Chemla’s research focuses on the history of mathematics in ancient China within the framework of world history, as well as the history of mathematics in 18th and 19th century Europe. She examines the relationships between mathematics and the various cultures in the context of which it is practiced and cultivated from a historical anthropology perspective. Together with Guo Shuchun, she authored Les Neuf Chapitres (Dunod, 2004), which received the Hirayama Prize from the Académie des Inscriptions et Belles-Lettres in 2006. Chemla has also been honored with the Prize Binoux from the Académie des Sciences (2006), the CNRS Silver Medal (2008), the Otto Neugebauer Prize from the European Mathematical Society (2020), and the Hirst Prize from the London Mathematical Society and British Society for the History of Mathematics (2021). She is a member of the Deutsche Akademie der Naturforscher Leopoldina (2005), the Academia Europaea (2013), the American Philosophical Society (2019), the European Academy of Sciences (2020), the World Academy of Arts and Sciences, and the Académie des Sciences, Belles-Lettres et Arts de Lyon (2023). In 2019, she was awarded an honorary doctorate from Vrije Universiteit Brussel.

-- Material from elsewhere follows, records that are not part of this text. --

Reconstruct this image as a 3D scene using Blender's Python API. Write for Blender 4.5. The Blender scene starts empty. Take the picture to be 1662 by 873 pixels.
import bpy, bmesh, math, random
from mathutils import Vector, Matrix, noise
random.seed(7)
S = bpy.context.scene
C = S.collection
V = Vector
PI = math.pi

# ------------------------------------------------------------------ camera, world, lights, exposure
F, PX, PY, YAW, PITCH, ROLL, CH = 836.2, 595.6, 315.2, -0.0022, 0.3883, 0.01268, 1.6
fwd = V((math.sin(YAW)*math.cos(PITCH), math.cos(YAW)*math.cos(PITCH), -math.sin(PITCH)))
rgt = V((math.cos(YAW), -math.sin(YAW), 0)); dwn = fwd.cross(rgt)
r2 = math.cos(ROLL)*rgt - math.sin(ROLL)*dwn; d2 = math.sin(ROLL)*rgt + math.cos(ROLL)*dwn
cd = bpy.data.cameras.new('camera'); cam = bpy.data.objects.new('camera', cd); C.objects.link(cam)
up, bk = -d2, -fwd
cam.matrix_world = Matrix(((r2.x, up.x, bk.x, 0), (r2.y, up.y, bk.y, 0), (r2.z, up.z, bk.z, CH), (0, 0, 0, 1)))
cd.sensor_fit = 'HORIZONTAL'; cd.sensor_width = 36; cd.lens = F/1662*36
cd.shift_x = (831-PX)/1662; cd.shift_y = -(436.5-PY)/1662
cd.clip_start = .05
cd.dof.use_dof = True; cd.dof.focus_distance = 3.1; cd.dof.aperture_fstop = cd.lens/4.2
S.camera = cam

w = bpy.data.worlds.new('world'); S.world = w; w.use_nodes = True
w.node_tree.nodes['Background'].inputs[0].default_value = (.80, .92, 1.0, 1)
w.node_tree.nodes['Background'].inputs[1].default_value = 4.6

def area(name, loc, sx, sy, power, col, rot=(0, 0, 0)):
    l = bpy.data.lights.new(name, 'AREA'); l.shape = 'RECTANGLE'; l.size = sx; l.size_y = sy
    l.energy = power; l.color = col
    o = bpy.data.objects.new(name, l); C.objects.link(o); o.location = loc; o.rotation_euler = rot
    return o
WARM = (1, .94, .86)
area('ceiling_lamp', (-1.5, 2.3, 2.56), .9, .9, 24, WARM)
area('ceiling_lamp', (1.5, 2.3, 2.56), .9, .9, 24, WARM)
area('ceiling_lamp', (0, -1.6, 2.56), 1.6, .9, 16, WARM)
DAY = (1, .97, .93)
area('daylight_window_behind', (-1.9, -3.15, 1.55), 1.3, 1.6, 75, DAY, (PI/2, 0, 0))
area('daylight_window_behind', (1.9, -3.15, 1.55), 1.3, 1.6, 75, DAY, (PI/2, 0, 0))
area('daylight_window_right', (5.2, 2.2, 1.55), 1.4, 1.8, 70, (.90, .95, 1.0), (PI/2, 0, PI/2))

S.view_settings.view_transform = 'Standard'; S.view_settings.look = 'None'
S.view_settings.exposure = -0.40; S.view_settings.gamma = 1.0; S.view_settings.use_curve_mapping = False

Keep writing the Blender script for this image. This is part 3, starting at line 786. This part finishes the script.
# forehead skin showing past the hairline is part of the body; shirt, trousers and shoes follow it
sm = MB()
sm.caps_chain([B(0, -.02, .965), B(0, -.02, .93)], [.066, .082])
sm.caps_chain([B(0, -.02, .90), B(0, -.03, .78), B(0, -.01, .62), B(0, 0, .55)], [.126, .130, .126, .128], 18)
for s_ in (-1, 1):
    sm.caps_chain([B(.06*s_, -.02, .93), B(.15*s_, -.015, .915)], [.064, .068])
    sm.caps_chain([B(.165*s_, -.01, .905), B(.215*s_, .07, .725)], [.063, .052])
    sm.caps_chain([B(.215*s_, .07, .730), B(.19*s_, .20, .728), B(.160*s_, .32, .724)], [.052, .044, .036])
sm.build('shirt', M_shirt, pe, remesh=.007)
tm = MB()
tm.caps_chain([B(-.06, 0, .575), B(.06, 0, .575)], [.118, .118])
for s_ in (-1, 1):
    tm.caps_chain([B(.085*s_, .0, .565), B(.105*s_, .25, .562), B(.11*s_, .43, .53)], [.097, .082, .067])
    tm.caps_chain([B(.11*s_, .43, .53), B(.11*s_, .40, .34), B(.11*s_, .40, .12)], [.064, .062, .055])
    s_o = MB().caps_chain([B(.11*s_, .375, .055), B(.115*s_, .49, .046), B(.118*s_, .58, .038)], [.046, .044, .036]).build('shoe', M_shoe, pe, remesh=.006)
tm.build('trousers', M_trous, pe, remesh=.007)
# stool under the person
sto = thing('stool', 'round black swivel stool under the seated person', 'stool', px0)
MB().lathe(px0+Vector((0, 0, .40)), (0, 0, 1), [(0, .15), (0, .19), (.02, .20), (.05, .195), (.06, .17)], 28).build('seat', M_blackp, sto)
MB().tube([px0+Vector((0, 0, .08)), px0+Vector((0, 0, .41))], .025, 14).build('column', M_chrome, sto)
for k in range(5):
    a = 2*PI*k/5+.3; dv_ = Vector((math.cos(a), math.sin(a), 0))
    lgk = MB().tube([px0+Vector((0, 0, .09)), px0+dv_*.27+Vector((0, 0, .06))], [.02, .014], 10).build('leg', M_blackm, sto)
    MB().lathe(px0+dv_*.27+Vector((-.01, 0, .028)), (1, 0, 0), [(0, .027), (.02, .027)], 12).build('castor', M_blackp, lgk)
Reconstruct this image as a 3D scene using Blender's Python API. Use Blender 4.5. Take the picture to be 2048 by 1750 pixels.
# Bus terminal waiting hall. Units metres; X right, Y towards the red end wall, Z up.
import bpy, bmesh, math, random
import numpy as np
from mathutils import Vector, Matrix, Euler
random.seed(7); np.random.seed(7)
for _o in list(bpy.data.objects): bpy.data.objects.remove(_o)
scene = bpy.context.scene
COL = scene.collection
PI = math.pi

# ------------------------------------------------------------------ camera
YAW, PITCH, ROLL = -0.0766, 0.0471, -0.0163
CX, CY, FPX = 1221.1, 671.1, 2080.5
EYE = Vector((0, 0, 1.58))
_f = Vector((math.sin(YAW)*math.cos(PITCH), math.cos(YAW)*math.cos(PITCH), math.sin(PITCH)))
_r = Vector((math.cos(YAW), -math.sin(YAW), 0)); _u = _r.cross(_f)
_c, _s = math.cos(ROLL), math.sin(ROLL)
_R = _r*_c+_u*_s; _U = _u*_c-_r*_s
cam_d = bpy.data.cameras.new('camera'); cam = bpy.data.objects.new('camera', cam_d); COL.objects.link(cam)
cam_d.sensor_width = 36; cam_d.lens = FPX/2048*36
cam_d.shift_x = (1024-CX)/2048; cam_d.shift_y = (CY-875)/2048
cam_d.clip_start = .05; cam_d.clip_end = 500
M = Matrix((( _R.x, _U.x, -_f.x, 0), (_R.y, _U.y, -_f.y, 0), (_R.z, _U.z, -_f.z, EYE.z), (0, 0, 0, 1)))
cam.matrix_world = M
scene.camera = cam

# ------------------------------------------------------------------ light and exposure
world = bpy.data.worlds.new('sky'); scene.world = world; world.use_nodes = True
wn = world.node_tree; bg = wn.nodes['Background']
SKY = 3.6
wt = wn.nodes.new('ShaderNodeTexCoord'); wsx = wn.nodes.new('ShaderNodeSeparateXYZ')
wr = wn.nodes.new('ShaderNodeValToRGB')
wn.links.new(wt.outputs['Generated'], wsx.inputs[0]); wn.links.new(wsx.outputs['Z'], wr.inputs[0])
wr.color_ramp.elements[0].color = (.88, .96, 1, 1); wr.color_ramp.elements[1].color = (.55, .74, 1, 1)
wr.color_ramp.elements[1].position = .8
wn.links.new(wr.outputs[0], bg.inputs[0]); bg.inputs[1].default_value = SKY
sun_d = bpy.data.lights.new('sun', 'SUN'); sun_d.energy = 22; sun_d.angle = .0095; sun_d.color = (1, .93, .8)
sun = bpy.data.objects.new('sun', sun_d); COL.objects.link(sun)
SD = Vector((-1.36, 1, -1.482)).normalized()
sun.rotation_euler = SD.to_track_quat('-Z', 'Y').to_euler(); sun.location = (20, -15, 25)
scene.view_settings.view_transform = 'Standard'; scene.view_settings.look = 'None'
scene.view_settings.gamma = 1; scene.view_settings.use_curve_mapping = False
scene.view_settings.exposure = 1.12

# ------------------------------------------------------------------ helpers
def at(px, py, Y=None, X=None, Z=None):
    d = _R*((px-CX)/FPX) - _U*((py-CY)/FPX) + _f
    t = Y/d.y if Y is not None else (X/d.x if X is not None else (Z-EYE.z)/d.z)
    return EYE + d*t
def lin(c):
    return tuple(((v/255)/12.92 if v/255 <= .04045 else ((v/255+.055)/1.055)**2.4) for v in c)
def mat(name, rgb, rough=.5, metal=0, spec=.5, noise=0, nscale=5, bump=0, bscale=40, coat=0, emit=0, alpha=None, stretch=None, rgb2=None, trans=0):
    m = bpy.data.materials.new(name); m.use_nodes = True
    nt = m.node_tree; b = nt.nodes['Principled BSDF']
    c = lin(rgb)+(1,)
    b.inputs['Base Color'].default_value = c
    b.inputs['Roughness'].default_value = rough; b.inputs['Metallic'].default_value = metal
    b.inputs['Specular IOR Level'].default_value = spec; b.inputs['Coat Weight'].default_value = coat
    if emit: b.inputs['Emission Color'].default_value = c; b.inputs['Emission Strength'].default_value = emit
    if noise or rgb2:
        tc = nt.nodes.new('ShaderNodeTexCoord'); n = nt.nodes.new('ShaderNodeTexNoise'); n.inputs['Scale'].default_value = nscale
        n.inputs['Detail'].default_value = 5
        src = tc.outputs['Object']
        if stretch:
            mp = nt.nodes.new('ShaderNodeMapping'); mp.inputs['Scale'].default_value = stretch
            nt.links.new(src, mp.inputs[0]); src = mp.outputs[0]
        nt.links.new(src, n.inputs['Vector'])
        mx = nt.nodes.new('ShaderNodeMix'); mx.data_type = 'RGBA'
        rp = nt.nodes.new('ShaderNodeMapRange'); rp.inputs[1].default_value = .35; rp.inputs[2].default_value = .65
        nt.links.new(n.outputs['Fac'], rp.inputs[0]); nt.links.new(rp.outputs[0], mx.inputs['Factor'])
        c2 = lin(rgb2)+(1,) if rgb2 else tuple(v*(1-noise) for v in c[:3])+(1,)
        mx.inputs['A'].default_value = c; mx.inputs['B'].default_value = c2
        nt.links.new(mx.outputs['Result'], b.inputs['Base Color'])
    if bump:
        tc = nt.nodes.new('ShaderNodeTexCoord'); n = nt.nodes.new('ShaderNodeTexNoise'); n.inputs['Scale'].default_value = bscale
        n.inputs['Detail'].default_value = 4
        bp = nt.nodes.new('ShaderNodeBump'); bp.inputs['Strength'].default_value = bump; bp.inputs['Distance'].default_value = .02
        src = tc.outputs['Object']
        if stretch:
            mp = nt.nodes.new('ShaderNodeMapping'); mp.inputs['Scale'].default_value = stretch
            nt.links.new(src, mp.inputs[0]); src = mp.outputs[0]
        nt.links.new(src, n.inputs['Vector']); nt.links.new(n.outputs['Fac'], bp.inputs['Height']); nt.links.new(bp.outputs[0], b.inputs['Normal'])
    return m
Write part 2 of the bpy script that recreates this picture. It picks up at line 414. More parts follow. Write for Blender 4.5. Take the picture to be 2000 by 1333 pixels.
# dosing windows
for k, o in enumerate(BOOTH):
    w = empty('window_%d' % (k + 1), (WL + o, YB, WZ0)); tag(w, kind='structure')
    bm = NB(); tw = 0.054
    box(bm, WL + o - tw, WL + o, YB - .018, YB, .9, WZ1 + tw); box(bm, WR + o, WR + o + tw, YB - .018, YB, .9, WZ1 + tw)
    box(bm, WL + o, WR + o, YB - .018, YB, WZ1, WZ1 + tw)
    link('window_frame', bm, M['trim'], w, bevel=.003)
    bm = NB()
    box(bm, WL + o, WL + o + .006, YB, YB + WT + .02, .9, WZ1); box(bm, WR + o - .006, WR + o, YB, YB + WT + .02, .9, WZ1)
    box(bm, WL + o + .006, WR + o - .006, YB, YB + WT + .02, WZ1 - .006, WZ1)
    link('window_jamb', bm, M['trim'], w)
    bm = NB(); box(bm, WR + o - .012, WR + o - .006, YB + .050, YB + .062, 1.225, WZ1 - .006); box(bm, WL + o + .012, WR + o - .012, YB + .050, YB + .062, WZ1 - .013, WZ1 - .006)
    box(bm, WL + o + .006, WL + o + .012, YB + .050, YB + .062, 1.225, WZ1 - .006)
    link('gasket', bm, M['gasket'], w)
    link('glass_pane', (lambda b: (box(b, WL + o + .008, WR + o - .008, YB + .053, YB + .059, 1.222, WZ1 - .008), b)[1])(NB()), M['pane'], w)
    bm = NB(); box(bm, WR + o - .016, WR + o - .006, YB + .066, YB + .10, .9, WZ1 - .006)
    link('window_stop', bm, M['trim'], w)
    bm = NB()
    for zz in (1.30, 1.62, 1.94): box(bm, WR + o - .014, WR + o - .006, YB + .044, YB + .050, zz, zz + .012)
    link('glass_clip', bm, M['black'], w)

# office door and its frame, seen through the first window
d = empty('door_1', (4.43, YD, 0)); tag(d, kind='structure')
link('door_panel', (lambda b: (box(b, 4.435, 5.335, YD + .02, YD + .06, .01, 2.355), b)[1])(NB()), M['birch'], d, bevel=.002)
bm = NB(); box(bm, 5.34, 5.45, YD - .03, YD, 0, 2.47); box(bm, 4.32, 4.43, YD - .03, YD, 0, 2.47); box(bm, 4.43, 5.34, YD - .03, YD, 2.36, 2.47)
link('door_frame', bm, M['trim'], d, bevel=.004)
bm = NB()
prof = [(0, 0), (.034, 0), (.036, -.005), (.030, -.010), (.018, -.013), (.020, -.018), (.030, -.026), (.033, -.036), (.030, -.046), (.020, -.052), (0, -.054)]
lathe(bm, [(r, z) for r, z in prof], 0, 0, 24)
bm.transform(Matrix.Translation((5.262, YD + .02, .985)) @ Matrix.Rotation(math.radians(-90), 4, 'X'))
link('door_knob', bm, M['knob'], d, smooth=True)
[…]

She has edited several influential works, including The History of Mathematical Proof in Ancient Traditions (Cambridge University Press, 2012), Texts, Textual Acts and the History of Science (with J. Virbel, 2015), The Oxford Handbook of Generality in Mathematics and the Sciences (with R. Chorlay and D. Rabouin, 2016), Cultures without Culturalism: The Making of Scientific Knowledge (with E. Fox Keller, 2017), Mathematical Commentaries in the Ancient World: A Global Perspective (with G. Most, 2022), Cultures of Computation and Quantification in the Ancient World: Numbers, Measurements, and Operations in Documents from Mesopotamia, China, and South Asia (with A. Keller and C. Proust, 2022), and Shaping the Sciences of the Ancient and Medieval World: Textual Criticism, Critical Editions and Translations of Scholarly Texts in History (with A. Keller, Springer, 2024).